É importante esclarecer, contudo, o alcance da referida decisão. Ela não impede que o contribuinte sujeito à incidência não cumulativa aproveite créditos na forma prevista no artigo 3º das Leis nº 10.637 de 2002 e nº 10.833 de 2003. Atentem-se para o item 04 acima onde o STJ teve o cuidado de deixar claro que a vedação se refere à aquisição de bens sujeitos ao regime monofásico, não abrangendo outras fontes de créditos, incluindo a aquisição de bens sujeitos à incidência plurifásica, cujo creditamento permanece autorizado.

 

Assim, suponha que o contribuinte adquira o produto “A”, sujeito à tributação monofásica, e o produto “B”, no sistema plurifásico. Embora não tenha direito aos créditos relacionados à aquisição do produto “A”, permanece com o direito ao crédito referente ao produto “B”, além dos demais permitidos em lei, como, por exemplo, das despesas de energia elétrica do estabelecimento.

 

Essa é só mais uma das controvérsias envolvendo o sistema não cumulativo do PIS/COFINS. Novamente: urge uma reforma tributária abrangendo as contribuições, para que os contribuintes tenham um mínimo de segurança jurídica.

 

Sonhar não custa nada!

 

Forte abraço!

 

Professor Fabio Silva

https://linktr.ee/Prof.Fabio

 

[1] Não se pode descartar, a par das discussões envolvendo justiça fiscal, que o regime monofásico também pode ser apreciado pelos pequenos varejistas que ficam “livres” das obrigações tributárias relacionadas as contribuições

[2] Para informações mais completas sugerimos a consulta ao link: Tabela 4.3.10 – Tabela Produtos Sujeitos à Alíquotas Diferenciadas: Incidência Monofásica e por Pauta (Bebidas Frias) (CST 02 e 04). Versão 1.21 – Atualizada em 09/12/2021 (rfb.gov.br)

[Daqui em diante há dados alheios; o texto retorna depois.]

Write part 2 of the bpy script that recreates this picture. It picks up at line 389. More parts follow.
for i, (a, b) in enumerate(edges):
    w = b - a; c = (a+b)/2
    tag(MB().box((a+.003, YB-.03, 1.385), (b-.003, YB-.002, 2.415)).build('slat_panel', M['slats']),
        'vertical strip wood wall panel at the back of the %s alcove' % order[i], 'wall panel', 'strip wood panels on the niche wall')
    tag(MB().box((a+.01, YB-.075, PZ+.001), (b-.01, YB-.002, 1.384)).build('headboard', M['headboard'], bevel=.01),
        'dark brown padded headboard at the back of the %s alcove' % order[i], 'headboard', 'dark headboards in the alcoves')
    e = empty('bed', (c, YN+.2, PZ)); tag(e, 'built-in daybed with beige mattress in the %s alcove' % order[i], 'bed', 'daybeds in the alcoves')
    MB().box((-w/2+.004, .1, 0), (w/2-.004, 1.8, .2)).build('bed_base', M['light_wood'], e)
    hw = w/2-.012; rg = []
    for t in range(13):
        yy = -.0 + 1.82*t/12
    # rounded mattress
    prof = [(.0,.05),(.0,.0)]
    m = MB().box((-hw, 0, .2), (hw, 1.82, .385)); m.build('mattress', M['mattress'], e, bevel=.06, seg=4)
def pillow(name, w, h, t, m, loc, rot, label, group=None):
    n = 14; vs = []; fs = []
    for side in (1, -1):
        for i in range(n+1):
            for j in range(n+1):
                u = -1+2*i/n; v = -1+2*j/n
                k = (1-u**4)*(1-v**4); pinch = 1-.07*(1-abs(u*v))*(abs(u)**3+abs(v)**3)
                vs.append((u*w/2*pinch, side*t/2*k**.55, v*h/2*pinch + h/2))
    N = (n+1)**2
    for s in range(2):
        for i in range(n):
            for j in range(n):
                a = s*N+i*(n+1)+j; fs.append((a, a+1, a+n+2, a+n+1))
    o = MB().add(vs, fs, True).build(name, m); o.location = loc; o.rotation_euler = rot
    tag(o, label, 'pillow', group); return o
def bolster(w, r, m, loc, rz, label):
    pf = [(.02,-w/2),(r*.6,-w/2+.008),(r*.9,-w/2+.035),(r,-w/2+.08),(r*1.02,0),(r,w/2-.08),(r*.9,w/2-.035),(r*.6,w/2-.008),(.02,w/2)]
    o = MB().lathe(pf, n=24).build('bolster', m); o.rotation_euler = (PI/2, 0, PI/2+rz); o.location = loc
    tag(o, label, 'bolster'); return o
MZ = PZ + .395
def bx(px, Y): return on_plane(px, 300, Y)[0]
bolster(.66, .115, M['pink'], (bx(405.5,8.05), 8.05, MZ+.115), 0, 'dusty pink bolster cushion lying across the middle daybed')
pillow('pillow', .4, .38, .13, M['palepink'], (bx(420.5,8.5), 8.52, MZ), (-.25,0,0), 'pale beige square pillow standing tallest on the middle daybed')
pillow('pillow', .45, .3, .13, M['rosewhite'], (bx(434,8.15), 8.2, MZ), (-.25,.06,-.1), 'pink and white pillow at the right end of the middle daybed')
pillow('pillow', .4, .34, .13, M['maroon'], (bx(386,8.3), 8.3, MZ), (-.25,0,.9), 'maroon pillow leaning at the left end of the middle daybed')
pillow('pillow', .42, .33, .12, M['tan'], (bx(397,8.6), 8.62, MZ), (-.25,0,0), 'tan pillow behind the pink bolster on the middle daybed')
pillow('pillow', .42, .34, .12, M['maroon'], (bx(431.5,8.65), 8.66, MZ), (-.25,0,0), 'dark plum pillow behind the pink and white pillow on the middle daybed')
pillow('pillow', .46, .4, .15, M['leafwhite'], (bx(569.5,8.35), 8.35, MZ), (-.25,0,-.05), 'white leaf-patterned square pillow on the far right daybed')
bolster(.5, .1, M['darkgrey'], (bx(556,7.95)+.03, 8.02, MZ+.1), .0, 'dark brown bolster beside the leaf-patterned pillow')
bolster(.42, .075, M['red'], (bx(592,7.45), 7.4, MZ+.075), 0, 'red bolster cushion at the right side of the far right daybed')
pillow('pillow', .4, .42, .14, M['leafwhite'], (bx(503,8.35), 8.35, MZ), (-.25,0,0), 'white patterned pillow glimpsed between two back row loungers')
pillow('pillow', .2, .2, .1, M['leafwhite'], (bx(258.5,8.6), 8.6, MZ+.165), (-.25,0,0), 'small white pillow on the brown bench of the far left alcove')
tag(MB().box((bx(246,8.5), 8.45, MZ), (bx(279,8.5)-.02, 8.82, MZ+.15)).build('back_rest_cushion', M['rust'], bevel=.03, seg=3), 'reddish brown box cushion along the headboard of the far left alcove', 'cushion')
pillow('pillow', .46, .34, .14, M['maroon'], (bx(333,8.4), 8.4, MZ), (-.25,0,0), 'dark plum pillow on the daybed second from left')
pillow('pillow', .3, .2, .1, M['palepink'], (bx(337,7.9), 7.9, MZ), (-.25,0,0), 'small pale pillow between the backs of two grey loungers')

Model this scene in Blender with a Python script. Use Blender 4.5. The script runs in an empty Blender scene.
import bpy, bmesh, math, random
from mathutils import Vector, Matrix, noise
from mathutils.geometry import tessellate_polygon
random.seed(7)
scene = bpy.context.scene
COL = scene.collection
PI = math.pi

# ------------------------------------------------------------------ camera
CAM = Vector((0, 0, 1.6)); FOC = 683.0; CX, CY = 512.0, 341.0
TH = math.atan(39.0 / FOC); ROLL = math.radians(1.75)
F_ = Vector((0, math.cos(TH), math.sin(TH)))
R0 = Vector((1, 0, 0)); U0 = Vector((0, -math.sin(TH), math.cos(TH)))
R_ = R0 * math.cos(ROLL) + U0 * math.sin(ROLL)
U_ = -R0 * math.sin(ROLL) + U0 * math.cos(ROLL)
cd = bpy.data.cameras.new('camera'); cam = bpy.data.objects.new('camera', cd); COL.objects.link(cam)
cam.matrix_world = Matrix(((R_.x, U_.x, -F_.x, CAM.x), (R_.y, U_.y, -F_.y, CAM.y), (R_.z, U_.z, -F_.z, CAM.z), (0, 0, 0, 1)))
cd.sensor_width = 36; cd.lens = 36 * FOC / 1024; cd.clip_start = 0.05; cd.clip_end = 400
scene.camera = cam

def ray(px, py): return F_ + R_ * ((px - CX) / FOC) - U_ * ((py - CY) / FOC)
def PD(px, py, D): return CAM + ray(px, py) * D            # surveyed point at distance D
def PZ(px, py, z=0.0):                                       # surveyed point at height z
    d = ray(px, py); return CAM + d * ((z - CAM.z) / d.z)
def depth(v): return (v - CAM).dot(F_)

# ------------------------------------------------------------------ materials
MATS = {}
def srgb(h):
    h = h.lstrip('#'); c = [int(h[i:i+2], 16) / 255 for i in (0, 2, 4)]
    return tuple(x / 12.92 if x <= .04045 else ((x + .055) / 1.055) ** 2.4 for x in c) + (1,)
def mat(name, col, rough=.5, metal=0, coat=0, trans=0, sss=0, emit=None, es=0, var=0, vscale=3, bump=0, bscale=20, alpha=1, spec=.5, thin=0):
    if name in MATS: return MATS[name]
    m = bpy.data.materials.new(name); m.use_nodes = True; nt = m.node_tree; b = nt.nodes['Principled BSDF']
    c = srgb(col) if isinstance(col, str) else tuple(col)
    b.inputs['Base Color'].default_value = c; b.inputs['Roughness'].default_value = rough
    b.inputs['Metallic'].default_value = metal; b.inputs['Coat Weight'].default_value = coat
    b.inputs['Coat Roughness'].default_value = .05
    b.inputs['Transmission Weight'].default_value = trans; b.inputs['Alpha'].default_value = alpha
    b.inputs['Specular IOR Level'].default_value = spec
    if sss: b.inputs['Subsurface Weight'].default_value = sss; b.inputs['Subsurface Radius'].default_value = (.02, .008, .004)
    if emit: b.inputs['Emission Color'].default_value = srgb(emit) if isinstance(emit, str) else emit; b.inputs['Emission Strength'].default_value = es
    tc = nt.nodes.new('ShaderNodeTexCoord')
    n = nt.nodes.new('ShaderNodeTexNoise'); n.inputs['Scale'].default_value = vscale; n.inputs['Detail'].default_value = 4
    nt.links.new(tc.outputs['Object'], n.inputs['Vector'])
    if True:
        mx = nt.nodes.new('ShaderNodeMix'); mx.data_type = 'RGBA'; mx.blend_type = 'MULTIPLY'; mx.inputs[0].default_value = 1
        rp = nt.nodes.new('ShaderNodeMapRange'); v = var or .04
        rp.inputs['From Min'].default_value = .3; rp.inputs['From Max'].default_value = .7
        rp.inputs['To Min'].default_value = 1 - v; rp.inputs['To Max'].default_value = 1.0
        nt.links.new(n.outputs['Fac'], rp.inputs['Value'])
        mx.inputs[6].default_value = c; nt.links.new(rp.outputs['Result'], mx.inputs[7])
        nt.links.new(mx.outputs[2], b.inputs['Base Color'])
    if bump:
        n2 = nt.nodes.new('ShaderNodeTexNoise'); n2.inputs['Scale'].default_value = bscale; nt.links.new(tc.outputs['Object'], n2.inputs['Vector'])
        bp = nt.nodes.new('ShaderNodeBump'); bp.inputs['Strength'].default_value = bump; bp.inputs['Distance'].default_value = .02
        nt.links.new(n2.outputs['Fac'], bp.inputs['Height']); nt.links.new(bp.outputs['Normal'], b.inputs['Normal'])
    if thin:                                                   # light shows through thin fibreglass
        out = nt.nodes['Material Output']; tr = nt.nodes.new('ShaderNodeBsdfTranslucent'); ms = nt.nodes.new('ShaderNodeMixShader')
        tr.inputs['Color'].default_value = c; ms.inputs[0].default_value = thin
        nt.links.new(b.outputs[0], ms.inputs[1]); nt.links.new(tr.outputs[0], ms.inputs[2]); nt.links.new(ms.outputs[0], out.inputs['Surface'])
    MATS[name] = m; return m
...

[3] Disponível em: https://processo.stj.jus.br/processo/revista/documento/mediado/?componente=ITA&sequencial=1507082&num_registro=200800896473&data=20170427&formato=PDF

[4] REsp 1.894.741/RS e REsp 1.895.255/RS)

[5] Sugerimos fortemente a leitura do voto. Dentre outros motivos destacamos o fato de o Ministro ter trazido exemplos de cálculo das contribuições em uma cadeia monofásica, algo que apreciamos bastante pelo valor didático. Lado outro, lamentamos o uso de argumentos extrajurídicos, como, por exemplo, a suposta supressão de arrecadação destinada Sistema Único de Saúde – SUS. Não se ignora a importância da arrecadação, mas isso não pode servir de argumento para a manutenção de eventual cobrança tributária ilegítima, se esse for o caso.